One can draw the comparison between this comment about the “factory-like system of production” and Walter Benjamin’s classic essay about film and the disintegrating “aura” of art. What’s notable about this paragraph, however, is that it highlights how Hollywood’s capitalist ownership has adapted to changing tastes and expectations. Whereas Cahiers critics might have been able to argue that the ability to produce “individualized” auteur work in the studio system was a subversive and remarkable achievement, I would argue that today this is no longer the case. Yesterday’s auteurs are today’s petty Hollywood princes, packaged and sold as brand names. Like Wes Anderson, the Coen Brothers, and Quentin Tarantino, Michael Bay is just another brand name, a recognizable bit of language that gets butts in seats. Transformers is therefore not the only name recognition studios can wield. Bay’s own notoriety is a powerful marketing tool, both to the reactionary dudebros and the morbidly curious “critical” types who will fork over their money to watch Age of Extinction just to witness the “spectacle.” There is nothing oppositional about being an auteur in Hollywood, “vulgar” or not. Further, framing the question this way still establishes little of why a film might be of worth.
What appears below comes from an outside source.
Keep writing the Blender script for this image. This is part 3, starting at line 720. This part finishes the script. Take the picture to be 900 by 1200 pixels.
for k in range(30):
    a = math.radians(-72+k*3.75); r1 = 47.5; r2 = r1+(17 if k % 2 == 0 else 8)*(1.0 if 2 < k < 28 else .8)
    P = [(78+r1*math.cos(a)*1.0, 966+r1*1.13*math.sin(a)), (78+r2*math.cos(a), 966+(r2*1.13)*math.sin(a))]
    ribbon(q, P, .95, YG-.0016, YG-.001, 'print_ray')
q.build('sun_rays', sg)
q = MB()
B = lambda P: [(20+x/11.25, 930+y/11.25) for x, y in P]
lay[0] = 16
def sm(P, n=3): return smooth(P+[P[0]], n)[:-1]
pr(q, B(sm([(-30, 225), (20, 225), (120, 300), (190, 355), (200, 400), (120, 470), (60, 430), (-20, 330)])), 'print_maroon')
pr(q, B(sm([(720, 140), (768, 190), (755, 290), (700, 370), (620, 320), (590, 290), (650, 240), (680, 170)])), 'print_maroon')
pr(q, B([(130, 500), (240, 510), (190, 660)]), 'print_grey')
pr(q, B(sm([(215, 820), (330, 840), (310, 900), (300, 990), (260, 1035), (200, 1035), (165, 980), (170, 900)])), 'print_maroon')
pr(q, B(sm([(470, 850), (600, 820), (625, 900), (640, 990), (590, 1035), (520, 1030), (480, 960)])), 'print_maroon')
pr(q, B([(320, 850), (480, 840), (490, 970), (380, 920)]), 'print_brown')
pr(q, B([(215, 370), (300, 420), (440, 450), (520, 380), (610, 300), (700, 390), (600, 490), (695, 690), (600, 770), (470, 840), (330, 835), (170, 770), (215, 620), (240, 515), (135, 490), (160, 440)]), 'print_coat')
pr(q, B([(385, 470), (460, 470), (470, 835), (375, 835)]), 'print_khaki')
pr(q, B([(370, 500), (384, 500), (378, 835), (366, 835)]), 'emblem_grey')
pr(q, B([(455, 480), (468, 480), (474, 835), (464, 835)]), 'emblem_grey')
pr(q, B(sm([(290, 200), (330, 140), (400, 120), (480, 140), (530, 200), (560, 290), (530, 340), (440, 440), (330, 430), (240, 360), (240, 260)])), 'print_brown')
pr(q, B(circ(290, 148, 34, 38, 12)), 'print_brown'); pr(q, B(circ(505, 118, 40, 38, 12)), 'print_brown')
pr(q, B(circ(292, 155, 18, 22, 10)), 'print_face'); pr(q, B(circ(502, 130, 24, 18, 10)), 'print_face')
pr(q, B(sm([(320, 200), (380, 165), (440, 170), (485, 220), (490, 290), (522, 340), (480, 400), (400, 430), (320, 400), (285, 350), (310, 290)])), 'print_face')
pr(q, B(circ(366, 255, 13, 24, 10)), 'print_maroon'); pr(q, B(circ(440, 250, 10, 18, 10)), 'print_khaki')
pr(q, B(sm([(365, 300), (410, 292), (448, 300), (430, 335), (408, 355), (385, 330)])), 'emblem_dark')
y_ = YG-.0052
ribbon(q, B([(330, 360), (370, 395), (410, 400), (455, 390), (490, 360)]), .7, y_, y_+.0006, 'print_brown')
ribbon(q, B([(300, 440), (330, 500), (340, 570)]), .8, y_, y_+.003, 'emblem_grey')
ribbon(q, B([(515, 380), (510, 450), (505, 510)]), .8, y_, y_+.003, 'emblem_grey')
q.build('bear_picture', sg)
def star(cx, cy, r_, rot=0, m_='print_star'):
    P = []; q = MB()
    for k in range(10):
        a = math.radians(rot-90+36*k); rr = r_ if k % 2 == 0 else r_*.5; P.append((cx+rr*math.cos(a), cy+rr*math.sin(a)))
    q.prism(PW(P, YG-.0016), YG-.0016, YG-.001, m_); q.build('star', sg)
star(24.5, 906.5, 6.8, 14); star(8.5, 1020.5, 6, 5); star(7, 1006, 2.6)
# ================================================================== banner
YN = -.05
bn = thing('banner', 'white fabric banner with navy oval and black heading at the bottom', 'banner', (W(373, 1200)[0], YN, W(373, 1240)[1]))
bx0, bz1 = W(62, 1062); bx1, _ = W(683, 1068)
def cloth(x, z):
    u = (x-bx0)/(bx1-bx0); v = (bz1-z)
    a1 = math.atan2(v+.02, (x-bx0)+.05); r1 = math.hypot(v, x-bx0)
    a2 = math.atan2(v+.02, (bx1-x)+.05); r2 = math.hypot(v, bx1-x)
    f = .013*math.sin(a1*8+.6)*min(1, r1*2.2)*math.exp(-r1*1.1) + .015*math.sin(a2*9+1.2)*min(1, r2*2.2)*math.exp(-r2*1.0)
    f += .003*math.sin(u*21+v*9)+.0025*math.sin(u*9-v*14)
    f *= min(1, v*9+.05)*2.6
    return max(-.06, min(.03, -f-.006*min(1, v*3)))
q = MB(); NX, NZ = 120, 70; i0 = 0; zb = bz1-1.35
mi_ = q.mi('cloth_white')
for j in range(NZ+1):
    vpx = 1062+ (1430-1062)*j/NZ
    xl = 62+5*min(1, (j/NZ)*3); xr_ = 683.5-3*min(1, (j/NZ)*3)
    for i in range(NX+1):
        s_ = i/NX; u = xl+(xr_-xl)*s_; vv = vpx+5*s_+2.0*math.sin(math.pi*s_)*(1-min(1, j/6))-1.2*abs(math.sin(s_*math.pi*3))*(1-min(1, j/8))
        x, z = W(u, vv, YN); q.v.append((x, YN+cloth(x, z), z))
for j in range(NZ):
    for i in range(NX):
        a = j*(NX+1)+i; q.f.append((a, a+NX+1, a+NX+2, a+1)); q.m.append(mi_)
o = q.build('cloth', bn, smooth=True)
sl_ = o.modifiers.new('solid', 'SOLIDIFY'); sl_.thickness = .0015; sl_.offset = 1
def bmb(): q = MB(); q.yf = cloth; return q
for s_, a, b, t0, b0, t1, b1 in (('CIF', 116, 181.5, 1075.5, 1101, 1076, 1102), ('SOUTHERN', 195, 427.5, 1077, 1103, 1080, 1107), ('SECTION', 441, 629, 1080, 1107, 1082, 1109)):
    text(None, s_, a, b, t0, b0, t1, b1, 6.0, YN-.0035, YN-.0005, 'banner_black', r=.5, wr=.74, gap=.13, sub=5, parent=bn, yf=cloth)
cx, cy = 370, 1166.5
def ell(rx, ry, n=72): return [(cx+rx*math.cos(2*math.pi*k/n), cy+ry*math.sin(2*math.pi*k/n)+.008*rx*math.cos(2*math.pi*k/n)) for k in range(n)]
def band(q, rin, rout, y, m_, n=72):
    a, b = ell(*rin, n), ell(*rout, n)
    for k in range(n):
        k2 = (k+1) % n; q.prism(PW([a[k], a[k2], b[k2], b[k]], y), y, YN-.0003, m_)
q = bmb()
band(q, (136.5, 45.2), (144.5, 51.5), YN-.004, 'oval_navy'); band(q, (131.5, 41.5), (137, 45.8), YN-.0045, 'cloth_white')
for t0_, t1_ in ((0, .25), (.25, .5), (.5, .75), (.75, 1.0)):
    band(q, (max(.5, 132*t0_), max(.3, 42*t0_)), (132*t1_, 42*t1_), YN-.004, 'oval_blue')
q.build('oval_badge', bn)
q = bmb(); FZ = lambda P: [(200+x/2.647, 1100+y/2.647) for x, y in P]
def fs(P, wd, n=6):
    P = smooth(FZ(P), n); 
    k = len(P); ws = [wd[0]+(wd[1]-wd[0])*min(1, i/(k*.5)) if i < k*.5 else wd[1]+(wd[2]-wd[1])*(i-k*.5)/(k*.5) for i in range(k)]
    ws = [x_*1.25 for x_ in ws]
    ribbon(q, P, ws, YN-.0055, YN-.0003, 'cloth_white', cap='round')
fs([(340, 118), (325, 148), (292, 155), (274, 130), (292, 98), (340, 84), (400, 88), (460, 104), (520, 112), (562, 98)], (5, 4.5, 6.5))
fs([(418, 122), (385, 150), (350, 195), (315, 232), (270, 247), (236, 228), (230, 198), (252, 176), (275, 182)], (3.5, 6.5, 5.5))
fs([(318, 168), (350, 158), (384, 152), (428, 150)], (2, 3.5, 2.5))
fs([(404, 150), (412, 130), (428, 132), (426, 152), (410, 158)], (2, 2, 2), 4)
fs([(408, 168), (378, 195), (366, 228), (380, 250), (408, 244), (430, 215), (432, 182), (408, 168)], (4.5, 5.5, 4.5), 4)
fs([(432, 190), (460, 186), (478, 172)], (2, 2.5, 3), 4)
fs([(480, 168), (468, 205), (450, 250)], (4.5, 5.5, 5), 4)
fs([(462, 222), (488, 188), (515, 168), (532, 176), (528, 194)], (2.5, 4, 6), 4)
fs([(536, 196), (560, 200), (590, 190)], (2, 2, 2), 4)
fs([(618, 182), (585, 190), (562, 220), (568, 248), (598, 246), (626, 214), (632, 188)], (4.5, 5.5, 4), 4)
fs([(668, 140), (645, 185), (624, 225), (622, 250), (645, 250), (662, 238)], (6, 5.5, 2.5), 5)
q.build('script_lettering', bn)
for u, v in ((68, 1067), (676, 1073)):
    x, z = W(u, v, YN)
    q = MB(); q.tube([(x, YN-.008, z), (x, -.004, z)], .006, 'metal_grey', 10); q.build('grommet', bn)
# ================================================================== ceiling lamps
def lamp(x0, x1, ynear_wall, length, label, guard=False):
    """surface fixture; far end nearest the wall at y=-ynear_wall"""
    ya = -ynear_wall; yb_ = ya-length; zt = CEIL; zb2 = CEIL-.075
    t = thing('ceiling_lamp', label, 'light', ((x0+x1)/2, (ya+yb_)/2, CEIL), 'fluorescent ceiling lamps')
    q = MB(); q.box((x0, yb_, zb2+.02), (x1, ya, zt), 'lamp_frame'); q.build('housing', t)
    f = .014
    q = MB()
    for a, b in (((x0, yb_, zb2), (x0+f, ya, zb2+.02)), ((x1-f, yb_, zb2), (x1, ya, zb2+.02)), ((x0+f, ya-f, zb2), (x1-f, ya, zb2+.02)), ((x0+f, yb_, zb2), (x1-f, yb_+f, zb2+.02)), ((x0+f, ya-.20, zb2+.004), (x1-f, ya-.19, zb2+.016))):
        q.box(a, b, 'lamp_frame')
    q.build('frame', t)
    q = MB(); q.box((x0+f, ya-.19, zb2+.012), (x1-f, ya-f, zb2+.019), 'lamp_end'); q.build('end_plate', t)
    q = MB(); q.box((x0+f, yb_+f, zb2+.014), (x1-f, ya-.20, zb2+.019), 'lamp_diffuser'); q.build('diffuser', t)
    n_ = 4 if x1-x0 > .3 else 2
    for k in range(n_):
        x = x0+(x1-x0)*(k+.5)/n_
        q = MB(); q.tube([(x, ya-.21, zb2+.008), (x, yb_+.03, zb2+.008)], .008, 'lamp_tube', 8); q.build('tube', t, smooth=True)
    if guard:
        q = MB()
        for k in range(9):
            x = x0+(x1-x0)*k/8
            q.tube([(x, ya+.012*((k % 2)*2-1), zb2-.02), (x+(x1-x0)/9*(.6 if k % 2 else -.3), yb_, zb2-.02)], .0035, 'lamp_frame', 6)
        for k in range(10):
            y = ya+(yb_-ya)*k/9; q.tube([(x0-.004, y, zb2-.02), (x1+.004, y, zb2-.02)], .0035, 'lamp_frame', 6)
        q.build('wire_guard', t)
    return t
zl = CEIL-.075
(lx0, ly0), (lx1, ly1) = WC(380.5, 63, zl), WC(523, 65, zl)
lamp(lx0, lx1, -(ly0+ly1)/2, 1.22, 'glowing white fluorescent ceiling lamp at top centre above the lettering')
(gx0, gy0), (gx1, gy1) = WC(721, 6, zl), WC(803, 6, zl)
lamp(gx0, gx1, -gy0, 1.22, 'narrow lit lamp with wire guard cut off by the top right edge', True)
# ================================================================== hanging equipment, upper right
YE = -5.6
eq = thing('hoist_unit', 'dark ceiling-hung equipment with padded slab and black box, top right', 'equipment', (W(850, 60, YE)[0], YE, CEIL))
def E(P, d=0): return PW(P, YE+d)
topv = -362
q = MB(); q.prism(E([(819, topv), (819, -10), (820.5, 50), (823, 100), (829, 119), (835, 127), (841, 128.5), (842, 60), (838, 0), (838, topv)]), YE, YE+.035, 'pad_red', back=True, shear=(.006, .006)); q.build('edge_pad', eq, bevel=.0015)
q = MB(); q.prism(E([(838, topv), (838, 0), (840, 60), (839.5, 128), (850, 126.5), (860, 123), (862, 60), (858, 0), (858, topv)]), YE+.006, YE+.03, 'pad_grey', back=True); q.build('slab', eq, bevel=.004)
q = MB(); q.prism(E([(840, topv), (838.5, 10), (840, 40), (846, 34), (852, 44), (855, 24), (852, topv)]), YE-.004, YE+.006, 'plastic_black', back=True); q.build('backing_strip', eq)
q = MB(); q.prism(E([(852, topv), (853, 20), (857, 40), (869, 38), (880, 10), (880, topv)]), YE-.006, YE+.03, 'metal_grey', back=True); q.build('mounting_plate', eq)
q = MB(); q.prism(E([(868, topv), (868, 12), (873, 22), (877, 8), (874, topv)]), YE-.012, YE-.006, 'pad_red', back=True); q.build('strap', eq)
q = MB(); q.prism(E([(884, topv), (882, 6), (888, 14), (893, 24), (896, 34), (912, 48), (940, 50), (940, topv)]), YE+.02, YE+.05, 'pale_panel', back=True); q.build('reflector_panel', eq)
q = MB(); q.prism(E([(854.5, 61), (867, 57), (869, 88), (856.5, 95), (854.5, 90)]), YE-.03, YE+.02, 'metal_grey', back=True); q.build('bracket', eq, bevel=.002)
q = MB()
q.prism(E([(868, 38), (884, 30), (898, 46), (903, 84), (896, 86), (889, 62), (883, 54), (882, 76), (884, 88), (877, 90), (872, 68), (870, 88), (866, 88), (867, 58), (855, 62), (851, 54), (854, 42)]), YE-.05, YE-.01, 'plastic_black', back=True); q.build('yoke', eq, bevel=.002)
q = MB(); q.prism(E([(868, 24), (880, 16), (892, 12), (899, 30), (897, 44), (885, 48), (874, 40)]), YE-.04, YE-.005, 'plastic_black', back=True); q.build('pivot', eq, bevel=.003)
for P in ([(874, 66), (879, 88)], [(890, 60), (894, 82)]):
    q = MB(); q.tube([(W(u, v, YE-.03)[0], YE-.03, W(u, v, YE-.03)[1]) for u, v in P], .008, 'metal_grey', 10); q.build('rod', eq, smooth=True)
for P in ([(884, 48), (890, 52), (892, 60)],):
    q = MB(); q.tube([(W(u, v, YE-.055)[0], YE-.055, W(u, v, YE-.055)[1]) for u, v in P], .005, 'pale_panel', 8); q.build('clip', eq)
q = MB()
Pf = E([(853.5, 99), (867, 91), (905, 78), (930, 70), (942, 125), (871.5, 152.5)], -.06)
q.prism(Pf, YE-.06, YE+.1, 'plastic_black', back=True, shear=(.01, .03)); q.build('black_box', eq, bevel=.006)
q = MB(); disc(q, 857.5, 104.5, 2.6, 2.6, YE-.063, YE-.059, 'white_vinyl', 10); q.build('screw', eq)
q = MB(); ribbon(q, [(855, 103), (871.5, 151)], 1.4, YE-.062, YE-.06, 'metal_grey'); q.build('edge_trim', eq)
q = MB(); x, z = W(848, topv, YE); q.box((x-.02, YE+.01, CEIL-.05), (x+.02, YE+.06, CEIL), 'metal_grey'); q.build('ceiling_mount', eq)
Can we even dispute that Wes Anderson's name is just another "franchise?"
Can we even dispute that Wes Anderson’s oeuvre is just another “franchise?”

This leads me back to Benjamin:

In Western Europe the capitalistic exploitation of the film denies consideration to modern man’s legitimate claim to being reproduced. Under these circumstances the film industry is trying hard to spur the interest of the masses through illusion-promoting spectacles and dubious speculations.

Given that that Benjamin published those words in 1936, we can see that little has changed in the last eighty years. The true danger, however, might be that the iron fist of spectacle is slowly crushing even the most vacuous humanism from the Hollywood system. Mirroring such wretched articles as this one from the Village Voice, Brevet makes apologies for the film as spectacle even if its has no other worth. There is no human element, not even an attempt to render humanity in a sympathetic way. Even Roland Emmerich, with his cast of thousands, attempts to ground his films in some kind of affirmation, a cursory nod to flesh and blood amid the digital chaos. Bay, however, appears to be completely subsuming his human subjects in machines and oil, akin to the Futurists only less heady and more cynical. I’m no humanist, largely following Althusser’s theories on that question, but what is occurring is the transformation of “popular cinema” into Olympic opening ceremonies. It’s something completely worthless, blatantly ideological (albeit in disguised forms), and completely ephemeral that, as David Harvey once put it, is materialistic only in the sense that it absorbs enormous amounts of capital. The only redeeming quality of such a work is that everyone has seen it. It is a shared experience, and on that basis alone, it seems, we can validate a work. It’s postmodernism taken to its most brutal, wasteful, deliriously capitalist end: the consumption of vast amounts of resources to create pandering garbage that endures for only one second at a time. As Brevet helpfully points out:

Bay and the digital wizards at ILM have reportedly built this film with a budget of $165 million, which is to say every minute of this picture cost $1 million each.

What a noble venture! And such brave critics! At least we can console ourselves with the assurance that they’re quite sincere in their committed mediocrity.